◆ **TO DO**:
Collect all the lines that mention the word "from".

[begin DATA BLOCK]

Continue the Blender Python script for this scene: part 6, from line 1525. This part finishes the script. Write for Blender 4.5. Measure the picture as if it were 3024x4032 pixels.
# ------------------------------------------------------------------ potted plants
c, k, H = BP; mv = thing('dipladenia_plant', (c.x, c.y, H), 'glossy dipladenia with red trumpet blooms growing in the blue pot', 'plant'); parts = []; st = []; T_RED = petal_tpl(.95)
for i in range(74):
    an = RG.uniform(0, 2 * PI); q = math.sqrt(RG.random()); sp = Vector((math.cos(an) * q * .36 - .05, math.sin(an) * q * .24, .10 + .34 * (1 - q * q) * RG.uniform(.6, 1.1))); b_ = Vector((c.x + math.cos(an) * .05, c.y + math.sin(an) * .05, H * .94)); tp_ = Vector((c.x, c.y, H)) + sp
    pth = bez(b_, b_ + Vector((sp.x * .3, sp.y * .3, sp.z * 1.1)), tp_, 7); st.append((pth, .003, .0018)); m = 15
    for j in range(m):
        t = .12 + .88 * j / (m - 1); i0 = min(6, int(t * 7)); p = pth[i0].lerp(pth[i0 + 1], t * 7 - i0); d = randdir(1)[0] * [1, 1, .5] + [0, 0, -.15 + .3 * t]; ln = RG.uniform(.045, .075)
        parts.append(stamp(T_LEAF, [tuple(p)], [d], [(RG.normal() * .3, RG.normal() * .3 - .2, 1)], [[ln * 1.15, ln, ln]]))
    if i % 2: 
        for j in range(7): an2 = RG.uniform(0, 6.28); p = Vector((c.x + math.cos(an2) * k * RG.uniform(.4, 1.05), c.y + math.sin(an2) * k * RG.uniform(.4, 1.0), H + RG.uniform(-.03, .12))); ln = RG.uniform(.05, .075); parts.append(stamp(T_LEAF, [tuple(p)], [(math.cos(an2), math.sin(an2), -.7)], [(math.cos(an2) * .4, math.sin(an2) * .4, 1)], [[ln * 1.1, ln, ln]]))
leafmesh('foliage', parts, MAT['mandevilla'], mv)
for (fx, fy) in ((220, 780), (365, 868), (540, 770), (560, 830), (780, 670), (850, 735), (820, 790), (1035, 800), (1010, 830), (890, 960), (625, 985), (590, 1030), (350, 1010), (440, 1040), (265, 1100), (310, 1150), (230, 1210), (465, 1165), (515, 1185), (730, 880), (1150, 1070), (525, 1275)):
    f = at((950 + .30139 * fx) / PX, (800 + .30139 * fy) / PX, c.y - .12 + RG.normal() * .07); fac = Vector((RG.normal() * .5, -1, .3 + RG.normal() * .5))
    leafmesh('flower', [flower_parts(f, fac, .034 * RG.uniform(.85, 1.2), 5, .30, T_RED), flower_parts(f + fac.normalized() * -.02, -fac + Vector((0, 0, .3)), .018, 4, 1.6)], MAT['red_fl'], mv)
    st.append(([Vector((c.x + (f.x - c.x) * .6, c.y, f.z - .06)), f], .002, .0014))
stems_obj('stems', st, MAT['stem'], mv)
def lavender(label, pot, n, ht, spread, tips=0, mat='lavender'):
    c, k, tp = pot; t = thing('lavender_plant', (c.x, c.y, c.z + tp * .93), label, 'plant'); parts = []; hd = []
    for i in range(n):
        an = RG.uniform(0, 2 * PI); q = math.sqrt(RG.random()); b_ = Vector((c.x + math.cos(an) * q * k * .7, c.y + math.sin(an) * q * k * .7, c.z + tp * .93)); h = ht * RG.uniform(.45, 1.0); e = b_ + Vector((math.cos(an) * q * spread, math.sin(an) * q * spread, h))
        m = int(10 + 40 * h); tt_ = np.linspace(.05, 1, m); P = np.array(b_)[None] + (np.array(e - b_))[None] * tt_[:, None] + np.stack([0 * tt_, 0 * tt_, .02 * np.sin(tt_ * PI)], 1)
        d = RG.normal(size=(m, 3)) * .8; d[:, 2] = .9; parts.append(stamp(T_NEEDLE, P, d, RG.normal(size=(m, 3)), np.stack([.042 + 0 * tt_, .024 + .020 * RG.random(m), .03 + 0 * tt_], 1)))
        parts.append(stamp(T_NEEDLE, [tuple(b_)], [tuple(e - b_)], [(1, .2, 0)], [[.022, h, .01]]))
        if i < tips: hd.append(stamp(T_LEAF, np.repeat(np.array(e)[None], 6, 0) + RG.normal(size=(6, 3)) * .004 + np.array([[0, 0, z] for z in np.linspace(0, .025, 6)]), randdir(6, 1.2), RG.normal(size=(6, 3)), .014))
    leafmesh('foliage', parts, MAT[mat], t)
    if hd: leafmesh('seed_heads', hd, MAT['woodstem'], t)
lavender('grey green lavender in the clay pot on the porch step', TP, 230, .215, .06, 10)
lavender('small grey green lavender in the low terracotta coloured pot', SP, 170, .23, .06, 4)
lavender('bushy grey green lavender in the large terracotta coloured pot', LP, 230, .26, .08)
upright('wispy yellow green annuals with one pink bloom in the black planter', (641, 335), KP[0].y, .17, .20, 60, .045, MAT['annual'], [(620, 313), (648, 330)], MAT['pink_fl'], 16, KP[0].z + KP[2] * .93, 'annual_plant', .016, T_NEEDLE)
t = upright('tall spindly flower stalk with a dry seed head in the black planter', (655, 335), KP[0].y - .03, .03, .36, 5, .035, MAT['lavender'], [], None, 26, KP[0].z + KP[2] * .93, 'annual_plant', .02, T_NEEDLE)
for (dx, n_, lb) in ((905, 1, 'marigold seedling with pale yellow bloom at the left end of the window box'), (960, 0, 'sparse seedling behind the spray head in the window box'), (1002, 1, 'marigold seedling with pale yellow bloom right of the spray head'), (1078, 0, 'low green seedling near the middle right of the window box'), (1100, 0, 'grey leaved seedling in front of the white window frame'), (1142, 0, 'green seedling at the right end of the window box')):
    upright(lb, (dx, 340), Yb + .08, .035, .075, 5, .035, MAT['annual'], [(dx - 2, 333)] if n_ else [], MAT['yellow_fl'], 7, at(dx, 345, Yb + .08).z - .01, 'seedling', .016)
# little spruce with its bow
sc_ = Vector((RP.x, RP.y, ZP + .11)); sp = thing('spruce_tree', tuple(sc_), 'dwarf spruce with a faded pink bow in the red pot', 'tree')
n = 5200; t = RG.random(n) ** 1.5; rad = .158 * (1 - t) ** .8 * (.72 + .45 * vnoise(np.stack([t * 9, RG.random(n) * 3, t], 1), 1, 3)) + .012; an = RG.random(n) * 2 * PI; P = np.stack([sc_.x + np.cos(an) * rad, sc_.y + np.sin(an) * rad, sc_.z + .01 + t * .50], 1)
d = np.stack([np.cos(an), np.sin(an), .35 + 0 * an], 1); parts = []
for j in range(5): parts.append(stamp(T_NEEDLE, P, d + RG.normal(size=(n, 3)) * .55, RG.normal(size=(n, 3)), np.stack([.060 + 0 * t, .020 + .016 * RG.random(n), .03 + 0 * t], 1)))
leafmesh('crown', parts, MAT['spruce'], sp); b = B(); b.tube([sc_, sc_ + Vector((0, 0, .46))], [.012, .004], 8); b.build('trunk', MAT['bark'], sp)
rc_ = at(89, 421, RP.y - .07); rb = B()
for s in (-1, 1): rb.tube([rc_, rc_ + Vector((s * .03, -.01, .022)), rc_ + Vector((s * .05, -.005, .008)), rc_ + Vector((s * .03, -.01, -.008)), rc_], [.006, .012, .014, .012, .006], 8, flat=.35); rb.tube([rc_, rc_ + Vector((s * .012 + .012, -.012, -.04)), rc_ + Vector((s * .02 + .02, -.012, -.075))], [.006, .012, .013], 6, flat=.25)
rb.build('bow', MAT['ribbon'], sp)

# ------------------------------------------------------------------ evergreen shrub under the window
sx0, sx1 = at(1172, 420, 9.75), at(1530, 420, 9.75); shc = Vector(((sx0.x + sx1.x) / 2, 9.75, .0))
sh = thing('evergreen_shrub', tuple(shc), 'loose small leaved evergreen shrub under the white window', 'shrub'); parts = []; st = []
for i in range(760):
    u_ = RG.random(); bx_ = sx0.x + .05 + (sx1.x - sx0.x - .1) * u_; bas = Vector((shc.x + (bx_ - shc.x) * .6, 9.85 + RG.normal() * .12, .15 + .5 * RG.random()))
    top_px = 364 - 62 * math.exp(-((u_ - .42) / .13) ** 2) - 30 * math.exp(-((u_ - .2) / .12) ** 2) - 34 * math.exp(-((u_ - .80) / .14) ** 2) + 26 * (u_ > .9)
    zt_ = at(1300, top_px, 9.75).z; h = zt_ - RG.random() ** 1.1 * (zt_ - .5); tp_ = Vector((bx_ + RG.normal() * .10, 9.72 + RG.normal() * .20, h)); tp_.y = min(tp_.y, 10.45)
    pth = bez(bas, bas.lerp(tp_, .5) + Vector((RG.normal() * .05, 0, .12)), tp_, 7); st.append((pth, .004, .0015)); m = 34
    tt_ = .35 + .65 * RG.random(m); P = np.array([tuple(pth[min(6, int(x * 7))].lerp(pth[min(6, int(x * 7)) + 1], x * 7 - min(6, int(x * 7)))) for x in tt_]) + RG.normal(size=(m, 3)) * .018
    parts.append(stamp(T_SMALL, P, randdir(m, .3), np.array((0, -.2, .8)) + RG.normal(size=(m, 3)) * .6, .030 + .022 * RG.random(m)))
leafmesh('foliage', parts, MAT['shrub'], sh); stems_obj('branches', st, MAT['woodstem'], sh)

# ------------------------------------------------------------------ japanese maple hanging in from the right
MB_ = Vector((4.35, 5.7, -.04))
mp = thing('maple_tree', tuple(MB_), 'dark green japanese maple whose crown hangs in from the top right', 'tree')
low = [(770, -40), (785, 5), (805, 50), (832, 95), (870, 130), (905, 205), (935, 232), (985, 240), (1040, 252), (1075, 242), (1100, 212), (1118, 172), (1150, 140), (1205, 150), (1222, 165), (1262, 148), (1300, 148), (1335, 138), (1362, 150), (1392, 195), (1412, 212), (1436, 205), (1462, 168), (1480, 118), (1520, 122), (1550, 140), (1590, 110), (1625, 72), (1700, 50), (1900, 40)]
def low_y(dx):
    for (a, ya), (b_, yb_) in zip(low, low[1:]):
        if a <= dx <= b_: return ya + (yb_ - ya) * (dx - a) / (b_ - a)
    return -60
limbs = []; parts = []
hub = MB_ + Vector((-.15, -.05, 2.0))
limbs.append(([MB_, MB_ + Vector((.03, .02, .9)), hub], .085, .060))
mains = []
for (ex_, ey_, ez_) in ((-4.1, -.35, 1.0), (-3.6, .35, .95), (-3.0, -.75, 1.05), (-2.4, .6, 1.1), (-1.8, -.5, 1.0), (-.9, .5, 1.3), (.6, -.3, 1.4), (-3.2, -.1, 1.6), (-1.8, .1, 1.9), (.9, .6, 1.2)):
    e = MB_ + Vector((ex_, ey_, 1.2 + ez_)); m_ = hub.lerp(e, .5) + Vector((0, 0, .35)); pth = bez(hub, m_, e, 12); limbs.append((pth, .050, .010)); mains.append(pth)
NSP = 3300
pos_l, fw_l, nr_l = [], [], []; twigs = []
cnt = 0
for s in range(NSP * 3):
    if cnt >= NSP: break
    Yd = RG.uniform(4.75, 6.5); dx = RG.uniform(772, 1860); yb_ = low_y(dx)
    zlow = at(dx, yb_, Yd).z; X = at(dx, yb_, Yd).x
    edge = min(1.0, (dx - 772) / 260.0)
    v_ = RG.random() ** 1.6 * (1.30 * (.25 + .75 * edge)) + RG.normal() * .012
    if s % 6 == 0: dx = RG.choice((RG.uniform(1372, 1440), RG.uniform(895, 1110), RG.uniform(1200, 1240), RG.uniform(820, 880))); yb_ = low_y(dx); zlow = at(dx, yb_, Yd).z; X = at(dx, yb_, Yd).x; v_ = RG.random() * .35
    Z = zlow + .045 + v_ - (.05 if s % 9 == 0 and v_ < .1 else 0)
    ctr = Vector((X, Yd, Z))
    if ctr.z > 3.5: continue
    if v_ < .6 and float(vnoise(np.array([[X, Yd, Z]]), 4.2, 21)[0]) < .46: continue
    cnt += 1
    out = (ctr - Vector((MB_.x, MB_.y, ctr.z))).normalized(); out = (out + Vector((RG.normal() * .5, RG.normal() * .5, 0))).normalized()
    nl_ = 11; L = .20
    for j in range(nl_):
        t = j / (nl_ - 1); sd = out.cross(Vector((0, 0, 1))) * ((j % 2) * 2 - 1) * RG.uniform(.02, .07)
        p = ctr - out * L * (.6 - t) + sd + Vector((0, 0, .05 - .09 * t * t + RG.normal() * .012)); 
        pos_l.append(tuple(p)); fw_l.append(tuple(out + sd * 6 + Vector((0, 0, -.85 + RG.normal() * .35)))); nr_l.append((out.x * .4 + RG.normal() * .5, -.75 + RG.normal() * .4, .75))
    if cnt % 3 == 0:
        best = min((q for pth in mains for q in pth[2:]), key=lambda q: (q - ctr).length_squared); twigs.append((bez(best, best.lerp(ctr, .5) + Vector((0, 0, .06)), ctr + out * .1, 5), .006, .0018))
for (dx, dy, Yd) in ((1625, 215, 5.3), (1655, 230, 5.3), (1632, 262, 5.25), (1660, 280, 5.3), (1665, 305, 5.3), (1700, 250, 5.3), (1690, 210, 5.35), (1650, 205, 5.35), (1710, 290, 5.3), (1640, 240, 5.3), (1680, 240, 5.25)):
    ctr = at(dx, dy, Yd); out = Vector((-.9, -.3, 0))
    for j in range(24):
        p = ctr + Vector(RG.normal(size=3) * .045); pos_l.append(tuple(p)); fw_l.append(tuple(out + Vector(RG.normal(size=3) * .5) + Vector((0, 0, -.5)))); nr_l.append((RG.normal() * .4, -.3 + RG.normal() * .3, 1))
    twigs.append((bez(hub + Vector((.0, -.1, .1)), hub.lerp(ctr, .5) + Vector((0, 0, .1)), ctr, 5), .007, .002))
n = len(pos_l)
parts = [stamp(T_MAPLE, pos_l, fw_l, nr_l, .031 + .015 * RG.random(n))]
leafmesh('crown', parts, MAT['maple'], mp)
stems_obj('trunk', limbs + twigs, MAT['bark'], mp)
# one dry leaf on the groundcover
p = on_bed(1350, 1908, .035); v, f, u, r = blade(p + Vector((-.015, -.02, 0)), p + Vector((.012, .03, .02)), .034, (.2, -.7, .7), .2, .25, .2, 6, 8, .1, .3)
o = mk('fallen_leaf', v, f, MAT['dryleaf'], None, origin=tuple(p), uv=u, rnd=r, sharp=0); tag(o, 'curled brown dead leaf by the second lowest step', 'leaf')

[end DATA BLOCK]

◆ **COMPLETE OUTPUT**:
Continue the Blender Python script for this scene: part 6, from line 1525. This part finishes the script. Write for Blender 4.5. Measure the picture as if it were 3024x4032 pixels.
# ------------------------------------------------------------------ japanese maple hanging in from the right
mp = thing('maple_tree', tuple(MB_), 'dark green japanese maple whose crown hangs in from the top right', 'tree')